GREENSBORO — The City Council continues to talk trash.
At the request of council members, the city staff will consider the costs of reopening the White Street Landfill to household trash — including how much the city might spend to buy homes surrounding the landfill.
The council might hold a public meeting with residents who live around the northeast Greensboro landfill to test neighbors’ opinions about reopening it.
Council members debated those ideas at a briefing with the city staff Tuesday.
Reopening the landfill, which was closed to household trash in 2006, is an issue that was brought up by City Councilman Mike Barber last year. He said it could save the city the costs of trucking trash to a landfill in Mount Gilead.
Last April, the council voted 6-3 to not reopen the landfill, but the questions about trash operation costs continue.
“We’ve just reached a point in our lives and the economy and the demands on government, we can’t leave millions and tens of millions on the table,” Barber said Tuesday.
Councilwoman Trudy Wade asked whether the council could create a committee to talk to homeowners around the landfill and ask them to consider selling their homes to the city.
“The residents know this is costing them a tremendous amount of money for solid waste,” Wade said. “I am not for going out and expanding the landfill without the residents knowing and being involved.”
Mayor Yvonne Johnson said it might be best to host a council meeting in the district. “It is such a volatile issue,” she said.
Johnson and Barber had a heated exchange after he asked the city staff to create a comparison of the costs of operating the landfill with the current transfer station.
Johnson said there should be a poll of the council before the staff does that kind of work.

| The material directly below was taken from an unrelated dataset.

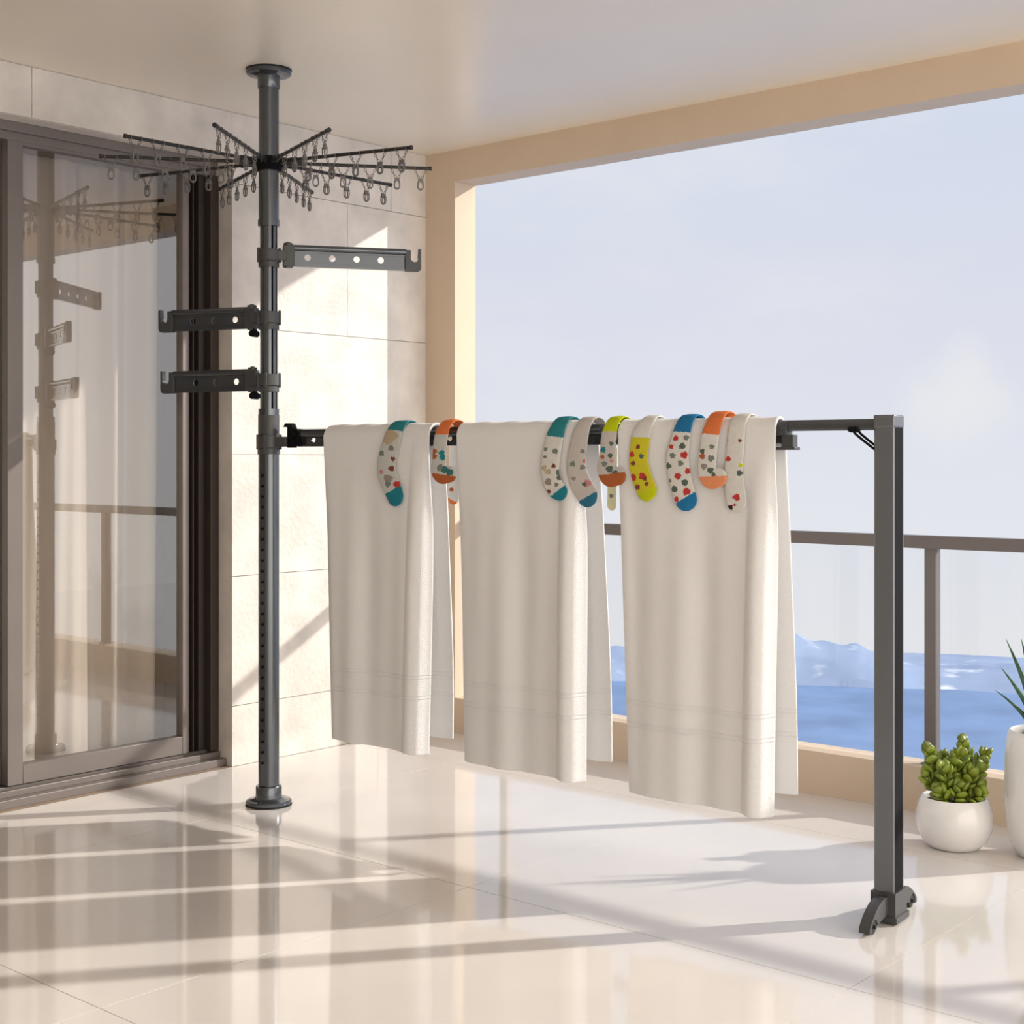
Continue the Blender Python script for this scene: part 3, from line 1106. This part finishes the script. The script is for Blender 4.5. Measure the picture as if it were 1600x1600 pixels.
def towel(label, t0, t1, b0, b1, zf, bt0, bt1, bb0, bb1, zb, seed):
    bm = bmesh.new()
    uvl = bm.loops.layers.uv.new('UVMap')
    NU = 110
    L = ZC - zf
    Lb = ZC - zb
    ds = []
    k = L
    nf = 130
    for i in range(nf):
        ds.append(L * (1 - i / nf))
    na = 26
    for i in range(na):
        ds.append(-PI * RT * i / na)
    for i in range(91):
        ds.append(-PI * RT - Lb * i / 90)
    grid = []
    zz = []
    for d in ds:
        row = []
        back = d < -PI * RT
        if d >= 0:
            s = d / L
            e0 = t0 + (b0 - t0) * s
            e1 = t1 + (b1 - t1) * s ** 0.8
            dd = d
        elif back:
            s = (-d - PI * RT) / Lb
            e0 = bt0 + (bb0 - bt0) * s
            e1 = bt1 + (bb1 - bt1) * s
            dd = -d - PI * RT
        else:
            q = -d / (PI * RT)
            e0 = t0 + (bt0 - t0) * q
            e1 = t1 + (bt1 - t1) * q
            dd = 0
        n0, z0 = drape(d, RT)
        zz.append(z0)
        for i in range(NU + 1):
            v = i / NU
            u = e0 + (e1 - e0) * v
            n, z = n0, z0
            if d >= 0:
                n += fold(u, dd, seed)
                w = smooth01(dd / 0.35)
                er = e1 - u                      # roll along the right edge: bulges forward then turns back
                if er < 0.075:
                    t = 1 - er / 0.075
                    n += w * (-0.016 * math.sin(PI * min(1, t * 1.15)) + 0.030 * max(0, t - 0.72) / 0.28)
                    z -= w * 0.006 * t * (dd / L)
                el = u - e0
                if el < 0.03:
                    n += w * 0.010 * (1 - el / 0.03) ** 2
                z += 0.010 * (v - 0.3) * -1 * (dd / L) * 0.6
            elif back:
                n += 0.05 * smooth01(dd / 0.9) + fold(u + 0.05, dd, seed + 1.1) * 0.8
                if e1 - u < 0.05:
                    n += 0.014 * smooth01(dd / 0.3) * (1 - (e1 - u) / 0.05)
            else:
                # slight softness over the bar
                z += 0.0015 * math.sin(u * 60 + seed) * math.sin(PI * -d / (PI * RT))
            row.append(bm.verts.new((u, n, z)))
        grid.append(row)
    for j in range(len(ds) - 1):
        for i in range(NU):
            f = bm.faces.new((grid[j][i], grid[j][i + 1], grid[j + 1][i + 1], grid[j + 1][i]))
            for l in f.loops:
                l[uvl].uv = (l.vert.co.x, l.vert.co.z)
    o = build('towel', bm, M_TOWEL, None, angle=180, recalc=False)
    o.location = (PO[0], PO[1], 0)
    o.rotation_euler = (0, 0, RZ)
    md = o.modifiers.new('thickness', 'SOLIDIFY')
    md.thickness = 0.009
    md.offset = 0
    bv = o.modifiers.new('bevel', 'BEVEL')
    bv.width = 0.0035
    bv.segments = 3
    bv.limit_method = 'ANGLE'
    bv.angle_limit = math.radians(50)
    tag(o, label, 'towel', 'white towels on the drying bar')
    return o


for t in TOWELS:
    towel(*t)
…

Barber accused the mayor of standing in the way of releasing the information.
Ultimately council members agreed that the staff would report on those operation costs and potential prices to buy nearby homes.
Ralph Johnson, co-chairman of the Concerned Citizens of Northeast Greensboro, said the community has been concerned about the possibility the landfill might reopen.
There is a lot of history in the area that could be eliminated if the city bought the homes, he said.
“The people who live in the neighborhood have endured this landfill for more than 50 years,” Johnson said. “It’s time to table that discussion once and for all.”